Compactness is a property of a topological space, which doesn't depend on any ambient space it may be embedded in. If $X$ is a subset of $\mathbb{Q}$, then its topology as a subspace of $\mathbb{Q}$ is the same as its topology as a subspace of $\mathbb{R}$. Thus a subspace of $\mathbb{Q}$ is compact if and only if it is bounded and closed in $\mathbb{R}$. In particular, $[0,1] \cap \mathbb{Q}$ is not compact, because it is not closed in $\mathbb{R}$.

More directly, $( \sqrt {2}/2 , 1] \cap \mathbb{Q}$ and $[0, \sqrt{2}/2-1/n) \cap \mathbb{Q}$ (for $n$ in $\mathbb{N}$) give an open cover of $[0,1] \cap \mathbb{Q}$ with no finite subcover.

Solution 2:

First note that compact metric spaces are complete, so $[0,1]\cap\mathbb Q$ will not be compact if it is not completely-metrizable.

One can argue (and it is often the case) that the usual metric is incomplete but can be replaced.

Method I:

We apply the following theorem.

Theorem: Suppose $X$ is a countable, compact metric space then there exists some ordinal $\alpha<\omega_1$ such that $X$ is homeomorphic to $\alpha$ in the order topology.

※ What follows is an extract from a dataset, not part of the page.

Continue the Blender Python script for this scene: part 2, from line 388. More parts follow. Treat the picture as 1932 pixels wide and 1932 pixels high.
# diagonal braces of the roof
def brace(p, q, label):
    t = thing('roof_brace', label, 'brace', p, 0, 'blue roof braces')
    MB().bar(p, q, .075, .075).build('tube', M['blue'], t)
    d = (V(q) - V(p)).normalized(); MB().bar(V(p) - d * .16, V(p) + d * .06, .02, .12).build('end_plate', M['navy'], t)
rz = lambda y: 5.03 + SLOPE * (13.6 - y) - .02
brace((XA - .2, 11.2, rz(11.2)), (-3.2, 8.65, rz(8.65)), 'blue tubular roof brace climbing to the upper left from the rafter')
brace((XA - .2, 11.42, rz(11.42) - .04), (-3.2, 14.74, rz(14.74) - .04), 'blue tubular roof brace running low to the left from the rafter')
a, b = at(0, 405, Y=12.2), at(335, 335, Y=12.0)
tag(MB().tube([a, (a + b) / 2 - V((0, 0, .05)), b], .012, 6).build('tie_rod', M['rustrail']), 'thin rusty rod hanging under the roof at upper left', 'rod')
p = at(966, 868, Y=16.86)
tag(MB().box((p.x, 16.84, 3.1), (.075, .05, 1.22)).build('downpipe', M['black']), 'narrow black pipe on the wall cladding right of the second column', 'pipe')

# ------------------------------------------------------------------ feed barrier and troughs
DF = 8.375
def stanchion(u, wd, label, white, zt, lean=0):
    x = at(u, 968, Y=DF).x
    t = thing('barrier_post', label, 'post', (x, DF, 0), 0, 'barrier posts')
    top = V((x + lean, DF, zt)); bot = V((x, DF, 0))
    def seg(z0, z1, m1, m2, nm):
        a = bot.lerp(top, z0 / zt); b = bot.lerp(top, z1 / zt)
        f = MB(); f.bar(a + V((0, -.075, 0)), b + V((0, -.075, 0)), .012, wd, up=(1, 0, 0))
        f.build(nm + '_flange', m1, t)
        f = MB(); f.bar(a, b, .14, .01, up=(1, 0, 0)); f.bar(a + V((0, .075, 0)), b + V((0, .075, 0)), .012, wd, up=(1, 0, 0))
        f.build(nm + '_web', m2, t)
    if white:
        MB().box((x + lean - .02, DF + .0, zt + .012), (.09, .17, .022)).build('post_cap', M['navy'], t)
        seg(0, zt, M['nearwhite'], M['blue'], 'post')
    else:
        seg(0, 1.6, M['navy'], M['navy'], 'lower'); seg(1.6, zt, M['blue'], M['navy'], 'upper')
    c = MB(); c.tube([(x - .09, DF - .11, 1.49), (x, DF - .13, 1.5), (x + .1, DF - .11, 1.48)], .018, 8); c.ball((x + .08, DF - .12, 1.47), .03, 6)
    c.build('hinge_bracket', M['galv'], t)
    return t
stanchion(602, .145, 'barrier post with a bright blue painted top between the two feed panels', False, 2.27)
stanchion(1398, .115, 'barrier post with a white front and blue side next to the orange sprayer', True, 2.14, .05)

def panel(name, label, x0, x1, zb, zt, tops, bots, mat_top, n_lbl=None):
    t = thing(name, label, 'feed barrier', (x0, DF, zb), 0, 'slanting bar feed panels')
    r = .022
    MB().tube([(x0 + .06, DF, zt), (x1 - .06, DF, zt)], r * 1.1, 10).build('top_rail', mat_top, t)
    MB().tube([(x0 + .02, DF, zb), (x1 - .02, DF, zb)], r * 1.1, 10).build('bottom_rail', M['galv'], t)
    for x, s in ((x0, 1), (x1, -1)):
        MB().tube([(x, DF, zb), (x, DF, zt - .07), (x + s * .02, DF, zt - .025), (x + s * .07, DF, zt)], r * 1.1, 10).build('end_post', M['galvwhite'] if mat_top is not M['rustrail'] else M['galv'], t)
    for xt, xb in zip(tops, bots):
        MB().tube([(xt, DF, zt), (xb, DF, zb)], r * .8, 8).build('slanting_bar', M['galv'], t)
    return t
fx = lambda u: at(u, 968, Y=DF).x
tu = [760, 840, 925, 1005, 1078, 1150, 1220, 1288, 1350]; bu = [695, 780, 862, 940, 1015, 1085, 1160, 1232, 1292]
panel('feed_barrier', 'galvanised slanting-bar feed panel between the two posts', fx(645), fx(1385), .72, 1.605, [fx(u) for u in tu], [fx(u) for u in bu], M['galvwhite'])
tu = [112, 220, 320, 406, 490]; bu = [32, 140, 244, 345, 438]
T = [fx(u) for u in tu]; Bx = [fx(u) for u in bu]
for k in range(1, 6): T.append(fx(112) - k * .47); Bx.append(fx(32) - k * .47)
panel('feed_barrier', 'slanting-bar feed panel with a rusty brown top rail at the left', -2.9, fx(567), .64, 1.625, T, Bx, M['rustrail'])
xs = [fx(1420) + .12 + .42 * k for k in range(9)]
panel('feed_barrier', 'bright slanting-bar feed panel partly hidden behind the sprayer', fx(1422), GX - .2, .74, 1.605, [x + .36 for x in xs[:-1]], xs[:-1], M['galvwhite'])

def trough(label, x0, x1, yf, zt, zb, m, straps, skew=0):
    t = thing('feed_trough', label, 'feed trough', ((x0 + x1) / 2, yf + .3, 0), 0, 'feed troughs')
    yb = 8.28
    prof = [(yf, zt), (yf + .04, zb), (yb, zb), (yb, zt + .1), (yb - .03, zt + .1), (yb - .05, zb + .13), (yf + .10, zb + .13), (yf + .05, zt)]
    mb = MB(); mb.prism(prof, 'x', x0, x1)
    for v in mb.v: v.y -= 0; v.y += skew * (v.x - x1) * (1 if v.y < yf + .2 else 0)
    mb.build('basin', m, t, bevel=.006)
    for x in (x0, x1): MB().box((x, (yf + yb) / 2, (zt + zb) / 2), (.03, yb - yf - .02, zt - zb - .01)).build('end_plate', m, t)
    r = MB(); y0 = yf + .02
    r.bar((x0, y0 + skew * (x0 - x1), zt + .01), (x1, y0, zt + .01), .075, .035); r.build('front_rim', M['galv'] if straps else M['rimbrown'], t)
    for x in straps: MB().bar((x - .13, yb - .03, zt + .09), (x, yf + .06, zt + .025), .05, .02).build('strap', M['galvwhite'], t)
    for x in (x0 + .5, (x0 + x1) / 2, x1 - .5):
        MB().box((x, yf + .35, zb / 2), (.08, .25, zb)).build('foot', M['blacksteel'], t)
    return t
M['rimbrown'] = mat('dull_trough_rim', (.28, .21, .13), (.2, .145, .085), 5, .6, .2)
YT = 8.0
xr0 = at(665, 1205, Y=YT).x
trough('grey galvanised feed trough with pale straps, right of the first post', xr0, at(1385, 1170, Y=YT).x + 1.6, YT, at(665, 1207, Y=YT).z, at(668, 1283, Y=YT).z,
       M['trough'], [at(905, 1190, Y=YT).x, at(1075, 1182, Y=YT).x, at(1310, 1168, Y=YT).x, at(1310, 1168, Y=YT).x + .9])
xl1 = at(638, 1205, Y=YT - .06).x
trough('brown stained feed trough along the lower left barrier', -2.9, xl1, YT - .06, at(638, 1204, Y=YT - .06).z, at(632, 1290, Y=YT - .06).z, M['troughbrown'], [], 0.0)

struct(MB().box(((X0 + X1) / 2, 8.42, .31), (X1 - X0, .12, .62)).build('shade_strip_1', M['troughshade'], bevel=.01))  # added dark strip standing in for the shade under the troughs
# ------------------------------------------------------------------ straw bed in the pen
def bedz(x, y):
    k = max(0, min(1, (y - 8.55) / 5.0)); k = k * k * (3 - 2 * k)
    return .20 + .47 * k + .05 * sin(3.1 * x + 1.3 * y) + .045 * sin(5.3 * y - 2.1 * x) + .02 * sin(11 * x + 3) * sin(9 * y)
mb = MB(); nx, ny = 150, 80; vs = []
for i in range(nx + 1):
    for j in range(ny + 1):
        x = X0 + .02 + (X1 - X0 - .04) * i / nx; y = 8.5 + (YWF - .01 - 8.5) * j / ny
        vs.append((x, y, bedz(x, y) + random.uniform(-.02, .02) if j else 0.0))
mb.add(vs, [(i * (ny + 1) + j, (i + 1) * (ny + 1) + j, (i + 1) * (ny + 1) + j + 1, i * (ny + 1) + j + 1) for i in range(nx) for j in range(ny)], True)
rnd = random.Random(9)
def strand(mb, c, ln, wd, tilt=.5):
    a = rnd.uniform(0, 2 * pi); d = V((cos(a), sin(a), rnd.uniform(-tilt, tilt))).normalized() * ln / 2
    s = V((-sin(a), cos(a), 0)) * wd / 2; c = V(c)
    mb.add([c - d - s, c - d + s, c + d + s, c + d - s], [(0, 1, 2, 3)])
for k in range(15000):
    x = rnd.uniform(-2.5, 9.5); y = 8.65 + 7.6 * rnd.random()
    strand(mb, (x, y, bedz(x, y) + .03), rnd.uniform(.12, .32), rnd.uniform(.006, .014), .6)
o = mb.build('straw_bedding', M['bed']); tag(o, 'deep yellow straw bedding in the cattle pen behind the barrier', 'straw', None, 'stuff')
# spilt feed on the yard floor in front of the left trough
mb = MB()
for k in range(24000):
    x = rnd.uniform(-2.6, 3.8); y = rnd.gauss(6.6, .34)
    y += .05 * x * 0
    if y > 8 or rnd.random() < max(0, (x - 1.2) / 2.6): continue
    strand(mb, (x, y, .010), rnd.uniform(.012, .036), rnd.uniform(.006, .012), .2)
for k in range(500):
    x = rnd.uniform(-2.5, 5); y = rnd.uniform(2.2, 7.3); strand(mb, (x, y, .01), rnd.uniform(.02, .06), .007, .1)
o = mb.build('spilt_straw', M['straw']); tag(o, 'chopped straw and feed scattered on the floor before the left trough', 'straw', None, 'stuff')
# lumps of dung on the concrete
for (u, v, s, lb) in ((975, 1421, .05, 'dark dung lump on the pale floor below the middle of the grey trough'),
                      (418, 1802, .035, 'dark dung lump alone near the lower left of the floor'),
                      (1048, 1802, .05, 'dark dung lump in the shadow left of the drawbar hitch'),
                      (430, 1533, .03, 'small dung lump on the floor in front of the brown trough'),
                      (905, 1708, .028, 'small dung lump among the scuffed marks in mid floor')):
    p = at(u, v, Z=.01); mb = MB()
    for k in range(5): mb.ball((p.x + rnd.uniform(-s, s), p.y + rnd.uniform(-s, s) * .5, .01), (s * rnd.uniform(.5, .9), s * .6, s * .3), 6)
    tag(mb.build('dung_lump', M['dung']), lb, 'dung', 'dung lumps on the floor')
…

By this theorem if $X=[0,1]\cap\mathbb Q$ was compact then it was homemorphic to an ordinal in the order topology. However the order of $X$ is dense, and ordinals are scattered. This homemorphism is impossible to have.

Therefore $[a,b]\cap\mathbb Q$ cannot be compact if $a<b$.

Method II:

It is true that a subspace of a complete metric space is completely metrizable if and only if it is $G_\delta$, that is an intersection of countably many open sets.

Since $[0,1]\cap\mathbb Q$ is the intersection of a closed set with an $F_\sigma$ set which is not $G_\delta$ as well, we have that $[0,1]\cap\mathbb Q$ is $F_\sigma$ and not $G_\delta$. Therefore it cannot be completely metrizable, therefore it cannot be compact.

(Utilizing machinery from descriptive set theory, this question becomes somewhat easier to solve. Of course the theorems and definitions have their own difficulties, but just to show you how simple arguments can be replacing explicit open covers.)